After a journey that kept me from maintaining my social media presence, this message serves as a recap, for concord and peace are in everyone’s interest, and more than will, what is needed is understanding.

The cause of war (of mutual destruction or self-destruction) is evil—not occasional, but sustained—stemming from weapons, which harbor ill intent or a purpose of harm, and act through their power, their threat. They determine outcomes through the projection of harm even before harm itself is inflicted.

Thus, the victim—the one targeted—has no choice but to submit to the will of the one who aims and to serve them by reinforcing their weapon (which necessarily becomes their priority), or to confront them with other weapons and organize in the same way: as an incorporated weapon in a hierarchical mode.

That incorporated weapon is the state, which obstructs humanity, freedom, and truth—a system (of states or armed units) in which Humanity has inevitably lived up to the present, since disarmament can only be universal, something impossible in a world that is unknown and disconnected.

Therefore, the state is understandable—but it must also be overcome. The shape of peace is inclusive decision-making that prevents and avoids the intention of harm and seeks only the common good—something that is now possible, and for which we propose the reform of the UN, so that it may cease to be a useless forum of states and become the instrument of Humanity.

This reform must begin from our shared humanity (not from the state, or from our citizenship or nationality—our belonging to the state), because it is our humanity that (beyond the law) identifies evil in the (power of the) weapon.

It is humanity that puts us in the place of the other, without deceiving ourselves with appearances (human beings are equal, friends—let no one be fooled, whether we wear turbans or hats), and it leads us to eliminate evil (which is common, equally harmful to all) by disarming universally.

Disarmament and human development are two sides of the same coin.
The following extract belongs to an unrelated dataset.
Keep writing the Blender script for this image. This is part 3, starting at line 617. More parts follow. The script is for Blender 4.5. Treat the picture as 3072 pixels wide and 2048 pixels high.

Just as disarmament cannot be anything but universal (a unilateral disarmament or a peaceful, humane attitude is equivalent to surrender or defeat), development too must be human, universal, and must prioritize meeting human needs and integrating the most disadvantaged—before enhancing our capabilities.

The reform of the UN consists in the universal agreement for Humanity to jointly cease its service to weapons: through ceasefires and by halting all forms of weapons development. And that is already human development, because only the weapon separates and deceives us—it strips us of our humanity.